Fri Mar 21, 2014 4:31pm EDT

* Canadian dollar at C$1.1210 or 89.21 U.S. cents
    * Bond prices mostly higher across the maturity curve

 (Adds details, quotes, updates prices)
    By Leah Schnurr
    TORONTO, March 21 (Reuters) - The Canadian dollar got a
reprieve from recent heavy selling and firmed against the
greenback on Friday after data showed that inflation was higher
than expected last month, while retail sales rebounded in
January.
    Although the annualized inflation rate slowed to 1.1 percent
in February from 1.5 percent the previous month, it beat
expectations for a 0.9 percent rise in consumer prices.
    The loonie touched a session high shortly after the data was
released as the market saw the number as relieving pressure on
the Bank of Canada to cut interest rates. The bank has signaled
concern about the weak inflation environment. 
    "Inflation is still low, but at least we've moved into the
(central bank's) target range, so that will probably ease some
of that discussions of the need for the Bank of Canada to maybe
introduce some rate cuts, and with that it should provide a bit
of support for the Canadian dollar," said Paul Ferley, assistant
chief economist at Royal Bank of Canada in Toronto.
    Economists had anticipated that a jump in prices in February
of last year would skew the yearly comparison. Bank of Canada
Governor Stephen Poloz said earlier in the week that he expected
lower February inflation because of that base effect.
 
    The Canadian dollar was hit hard earlier in the week by
comments by Poloz that were more dovish than expected. The
comments, in which Poloz left the door open to a potential cut
in interest rates, and uncertainty about when the United States
might raise rates, helped take the loonie to a 4-1/2 year low on
Thursday.
    "Even though on balance the data released today didn't
change the overall story and the medium- and longer-term picture
for the Canadian dollar, what it does do is ease some of the
selling pressure we've seen the last couple of days with
sentiment turning so bearish," said Scott Smith, senior market
analyst at Cambridge Mercantile Group in Calgary.
    "The overall story is we're still in a depressed
inflationary environment," Smith said.
    The currency also got a boost from a strong increase in
retail sales in January as the economy shook off some of the
weather-related effects that had depressed activity in December.
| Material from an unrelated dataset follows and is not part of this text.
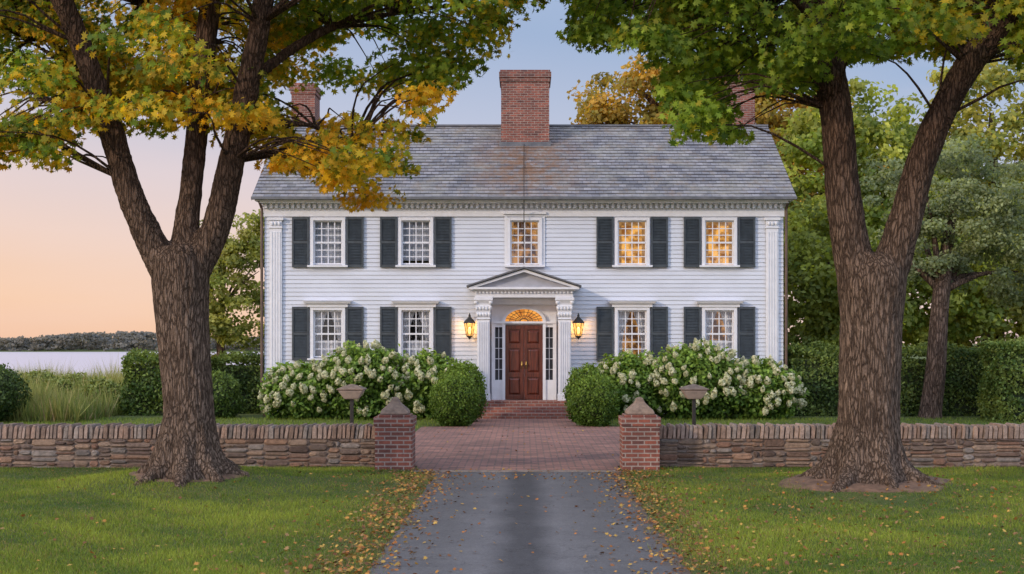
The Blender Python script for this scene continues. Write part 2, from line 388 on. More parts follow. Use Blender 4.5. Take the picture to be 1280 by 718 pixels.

    The Canadian dollar ended the North American
session at C$1.1210 to the greenback, or 89.21 U.S. cents,
stronger than Thursday's close of C$1.1242, or 88.95 U.S. cents.
The loonie touched a session high of C$1.1174.
    For the week, the U.S. dollar appreciated by 1 percent
against the loonie. This week's drop took the Canadian dollar
below the key C$1.12 area for the first time since late January.
    "If we attack the C$1.1270 area, that will be the first
level of resistance," Smith said. "If we can break that, there's
a lot of room to run. If we vault C$1.13, we could potentially
be in C$1.14 pretty fast."
    Investors also took in comments from a number of U.S.
Federal Reserve policymakers on Friday, two days after Fed Chair
Janet Yellen surprised markets by signaling a potentially faster
timetable for raising rates than had been anticipated. 
    St Louis Federal Reserve President James Bullard said Yellen
was likely just repeating the views of private analysts and
investors when she said the central bank could raise interest
rates six months after ending a bond-buying program.
 
    Earlier on Friday, Minneapolis Federal Reserve Bank
President Narayana Kocherlakota said the Fed should have
promised to keep rates near zero until U.S. unemployment falls
below 5.5 percent as long as inflation and financial stability
risks are contained. 
    Kocherlakota was the sole dissenter to the Fed's policy
decision this week, which dropped its promise to keep rates at
ultra-low levels until the unemployment rate falls to at least
6.5 percent. 
    Canadian government bond prices were mostly higher across
the maturity curve, though the two-year was off half
a Canadian cent to yield 1.075 percent. The benchmark 10-year
 was up 14 Canadian cents to yield 2.485 percent.